F.F. Bruce on St Luke's portrait of St Paul

The following article is now online in PDF:

F.F. Bruce, "St Luke's portrait of St Paul," George Dion. Dragas, General editor., Aksum - Thyateira. A Festschrift for Archbishop Methodios of Thyateira and Great Britian. London: Thyateira House, 1985. pp.181-191.

I found this a particularly interesting study. I would guess that, given its somewhat obscure source, that very few people would have read it before. One of my favourite parts is Bruce's suggested answer to the question why Luke seems reluctant to mention Paul's collection for the poor of Jerusalem in Acts:
The reason, I suggest, was apologetic.
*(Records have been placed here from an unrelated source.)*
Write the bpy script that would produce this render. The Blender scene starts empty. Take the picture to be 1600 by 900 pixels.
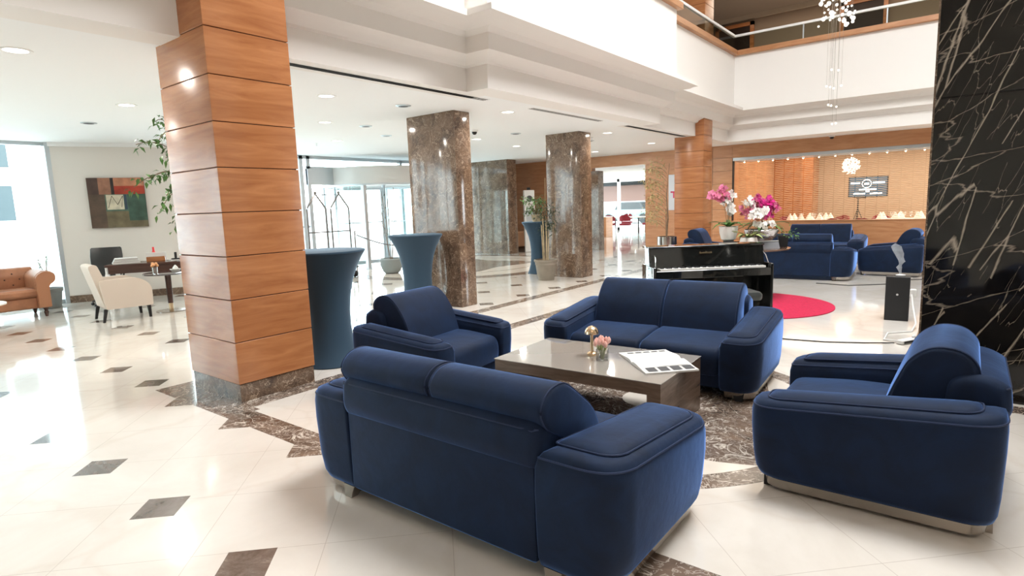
import bpy, math, random
from mathutils import Vector, Matrix
random.seed(7)
C = bpy.context.scene.collection
SC = bpy.context.scene
PI = math.pi
# ------------------------------------------------------------------ camera
EYE = Vector((0, 0, 1.5))
def set_camera():
    yaw, pit, rol = map(math.radians, (37.928, -8.022, -1.994))
    f = Vector((math.cos(yaw)*math.cos(pit), math.sin(yaw)*math.cos(pit), math.sin(pit)))
    r = f.cross(Vector((0, 0, 1))).normalized(); u = r.cross(f)
    r2 = math.cos(rol)*r + math.sin(rol)*u
    u2 = -math.sin(rol)*r + math.cos(rol)*u
    m = Matrix((r2, u2, -f)).transposed().to_4x4(); m.translation = EYE
    cd = bpy.data.cameras.new('camera'); cd.sensor_width = 36; cd.lens = 918.71/1600*36
    cd.clip_start = .05; cd.clip_end = 300
    o = bpy.data.objects.new('camera', cd); C.objects.link(o); o.matrix_world = m
    SC.camera = o
set_camera()
# ------------------------------------------------------------------ world, exposure, large lights
W = bpy.data.worlds.new('sky'); SC.world = W; W.use_nodes = True
W.node_tree.nodes['Background'].inputs[0].default_value = (.90, .96, 1, 1)
W.node_tree.nodes['Background'].inputs[1].default_value = 9.5
vs = SC.view_settings
vs.view_transform = 'Standard'; vs.look = 'None'; vs.gamma = 1; vs.exposure = 0.25
SC.cycles.use_denoising = True
SC.cycles.max_bounces = 8; SC.cycles.diffuse_bounces = 5; SC.cycles.glossy_bounces = 4
SC.cycles.transmission_bounces = 6; SC.cycles.transparent_max_bounces = 12
SC.cycles.sample_clamp_indirect = 8; SC.cycles.volume_bounces = 2
def area(name, loc, size, power, color, rot=(0, 0, 0), sizey=None, spread=None):
    l = bpy.data.lights.new(name, 'AREA'); l.size = size; l.energy = power; l.color = color
    if sizey: l.shape = 'RECTANGLE'; l.size_y = sizey
    if spread: l.spread = spread
    o = bpy.data.objects.new(name, l); C.objects.link(o); o.location = loc; o.rotation_euler = rot
    return o
# the atrium roof light, the warm lounge ceiling lamps behind the viewer
area('atrium_roof_light', (6, 0, 8.8), 4, 640, (1, .97, .93), (0, 0, 0), 3)
area('lounge_lamps', (-1.5, -2.0, 5.5), 3, 70, (1, .80, .62), (0, 0, 0), 3)
# ------------------------------------------------------------------ node helpers / materials
def newmat(name):
    m = bpy.data.materials.new(name); m.use_nodes = True
    return m, m.node_tree, m.node_tree.nodes['Principled BSDF']
def S(b, **k):
    for n, v in k.items():
        b.inputs[n.replace('_', ' ')].default_value = v
def col(c): return (c[0], c[1], c[2], 1)
def lin(h):
    h = h.lstrip('#'); o = []
    for i in (0, 2, 4):
        v = int(h[i:i+2], 16)/255
        o.append(v/12.92 if v <= .04045 else ((v+.055)/1.055)**2.4)
    return tuple(o)
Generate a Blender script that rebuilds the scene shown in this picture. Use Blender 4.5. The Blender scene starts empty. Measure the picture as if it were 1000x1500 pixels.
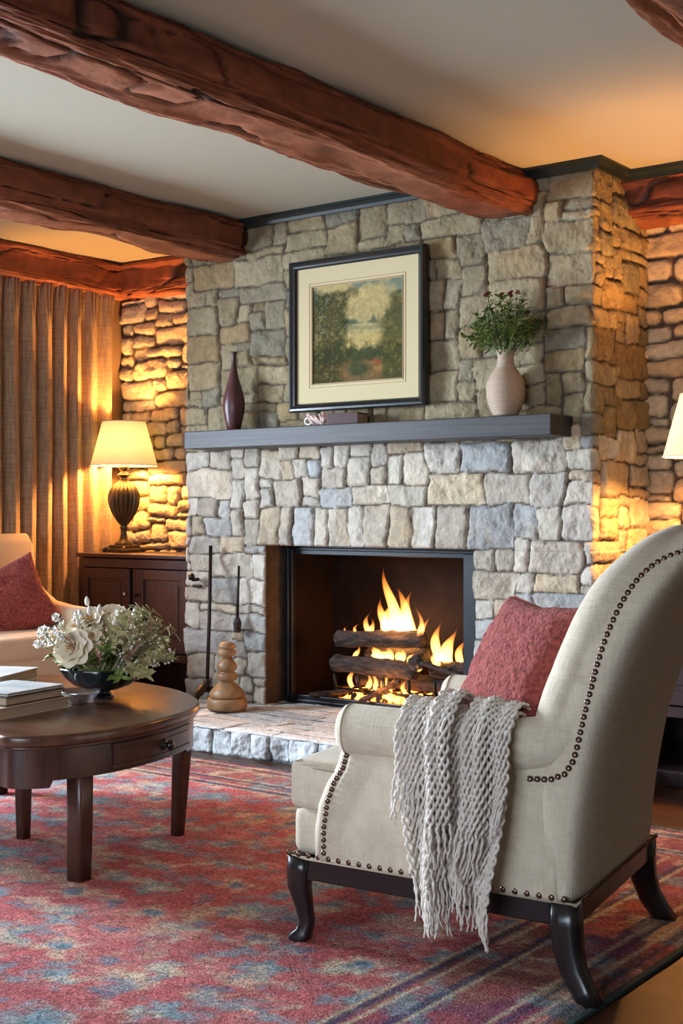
import bpy, bmesh, math, random
import numpy as np
from mathutils import Vector, Matrix

S = bpy.context.scene
COL = S.collection
random.seed(7)
rng = np.random.default_rng(7)
PI = math.pi

# ------------------------------------------------------------ camera, world, lights, exposure
CAM_H = 1.10
YAW = math.radians(37.0)
cam_d = bpy.data.cameras.new('camera')
cam_d.sensor_fit = 'HORIZONTAL'
cam_d.sensor_width = 36.0
cam_d.lens = 36.0 * 1.93
cam_d.clip_start = 0.05
cam = bpy.data.objects.new('camera', cam_d)
cam.location = (0, 0, CAM_H)
cam.rotation_euler = (PI / 2, 0, YAW)
COL.objects.link(cam)
S.camera = cam
S.view_settings.view_transform = 'Standard'
S.view_settings.look = 'None'
S.view_settings.gamma = 1.0
S.view_settings.use_curve_mapping = False
S.view_settings.exposure = 0.95

W = bpy.data.worlds.new('world')
S.world = W
W.use_nodes = True
bgn = W.node_tree.nodes['Background']
bgn.inputs[0].default_value = (0.62, 0.80, 1.0, 1)
bgn.inputs[1].default_value = 0.6

def area(name, loc, direction, sx, sy, power, color, spread=180):
    l = bpy.data.lights.new(name, 'AREA')
    l.shape = 'RECTANGLE'
    l.size = sx
    l.size_y = sy
    l.energy = power
    l.color = color
    l.spread = math.radians(spread)
    o = bpy.data.objects.new(name, l)
    o.location = loc
    o.rotation_euler = Vector(direction).to_track_quat('-Z', 'Z').to_euler()
    COL.objects.link(o)
    return o
# daylight outside the side window; added fill outside a made-up rear window
area('daylight_side_window', (-6.55, 2.3, 1.65), (1, 0.12, -0.24), 2.4, 1.2, 260, (0.90, 0.95, 1.0), 130)
area('added_rear_fill', (-1.6, -2.95, 1.45), (-0.25, 1, -0.16), 3.4, 1.7, 60, (0.93, 0.96, 1.0), 130)
LAMP_COL = (1.0, 0.52, 0.19)
FIRE_POW = 3.0

def point(name, loc, power, color, radius):
    l = bpy.data.lights.new(name, 'POINT')
    l.energy = power
    l.color = color
    l.shadow_soft_size = radius
    o = bpy.data.objects.new(name, l)
    o.location = loc
    COL.objects.link(o)
    return o

# ------------------------------------------------------------ noise in numpy
def _h(ix, iy, iz, seed):
    n = (ix.astype(np.int64) * 374761393 + iy.astype(np.int64) * 668265263 + iz.astype(np.int64) * 2147483647 + seed * 1274126177) & 0xffffffff
    n = ((n ^ (n >> 13)) * 1274126177) & 0xffffffff
    n = ((n ^ (n >> 16)) * 2246822519) & 0xffffffff
    n = n ^ (n >> 15)
    return (n & 0xffffff) / float(0xffffff)

def vnoise(x, y, z=0.0, seed=0):
    x, y, z = np.broadcast_arrays(np.asarray(x, float), np.asarray(y, float), np.asarray(z, float))
    xi = np.floor(x); yi = np.floor(y); zi = np.floor(z)
    fx = x - xi; fy = y - yi; fz = z - zi
    fx = fx * fx * (3 - 2 * fx); fy = fy * fy * (3 - 2 * fy); fz = fz * fz * (3 - 2 * fz)
    r = 0
    for a in (0, 1):
        wa = fx if a else 1 - fx
        for b in (0, 1):
            wb = fy if b else 1 - fy
            for c in (0, 1):
                wc = fz if c else 1 - fz
                r = r + wa * wb * wc * _h(xi + a, yi + b, zi + c, seed)
    return r * 2 - 1

def fbm(x, y, z=0.0, seed=0, octv=4, gain=0.5):
    r = 0; a = 1.0; t = 0
    for i in range(octv):
        r = r + a * vnoise(np.asarray(x) * 2 ** i, np.asarray(y) * 2 ** i, np.asarray(z) * 2 ** i, seed + i * 17)
        t += a; a *= gain
    return r / t

def sstep(a, b, x):
    t = np.clip((x - a) / (b - a), 0, 1)
    return t * t * (3 - 2 * t)

# ------------------------------------------------------------ tagging and mesh helpers
def tag(o, label=None, cat=None, group=None, kind=None):
    if label: o['label'] = label
    if cat: o['category'] = cat
    if group: o['group'] = group
    if kind: o['kind'] = kind
    return o

def empty(name, loc=(0, 0, 0), rz=0.0, label=None, cat=None, group=None):
    o = bpy.data.objects.new(name, None)
    o.location = loc
    o.rotation_euler = (0, 0, rz)
    o.empty_display_size = 0.1
    COL.objects.link(o)
    return tag(o, label, cat, group)

def link(name, me, m=None, parent=None, loc=None, rot=None):
    o = bpy.data.objects.new(name, me)
    if m is not None:
        ms = m if isinstance(m, (list, tuple)) else [m]
        for q in ms: me.materials.append(q)
    if parent is not None: o.parent = parent
    if loc is not None: o.location = loc
    if rot is not None: o.rotation_euler = rot
    COL.objects.link(o)
    return o

def copy_tree(o, parent=None):
    c = o.copy()
    COL.objects.link(c)
    if parent is not None: c.parent = parent
    for ch in list(o.children):
        copy_tree(ch, c)
    return c

def set_col(me, cols):
    at = me.color_attributes.new('Col', 'FLOAT_COLOR', 'POINT')
    c = np.ones((len(me.vertices), 4), dtype=np.float32)
    c[:, :3] = cols.reshape(-1, 3)
    at.data.foreach_set('color', c.ravel())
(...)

When the time came for Paul’s accusers to formulate their charges against him at the hearing of his appeal before the imperial tribunal, the Jerusalem relief fund could well have been misrepresented as an inter­ference with the collection and delivery of the annual half-shekel tax to the temple authorities in Jerusalem. The organization and conveyance of this tax enjoyed the express protection of Roman law. But the half-shekel tax was exacted from Jews; Paul’s relief fund was contributed by Gentiles. Even so, it could have been argued that the Gentile contributors were po­tential proselytes to Judaism, whom Paul had enticed away from the synagogue into an association of his own, and that the relief fund represented an improper diversion of money which, but for Paul’s activity, would have gone ultimately to swell the temple re­venue. The accusation that Paul had violated the sanctity of the temple by bringing Gentiles within pro­hibited bounds (Acts 21:28; 24:6) could not be su­stained since no witnesses could be produced; but here was a more subtle attempt to convict Paul of infringing the temple privileges, and one which a skilled advocate could present in a persuasive way. In former times it was argued by more than one scholar that Luke’s narrative was written to provide Paul’s counsel for the defence with factual material to be used at his trial before Caesar; if this thesis can no longer be sustained in its earlier form, it may still be argued that a document prepared for this purpose served Luke as one of his sources for this part of his narrative. (Why could such a document not have been prepared by Luke himself?) The issue of the relief fund would in that case have been too delicate to be treated in detail; Luke, or the author of his source, judged that Paul’s reference to “alms and offerings” in his defence before Felix was as much as it was politic to say on this subject. If the “alms and offerings” are said to have been designed for Paul’s “nation”, this should not be dismissed as a suggestio falsi: Paul himself hints here and there in his letters that he envisaged the relief fund not only as a gift to the church of Jerusalem but also as a witness to the whole Jewish nation at the centre of its life.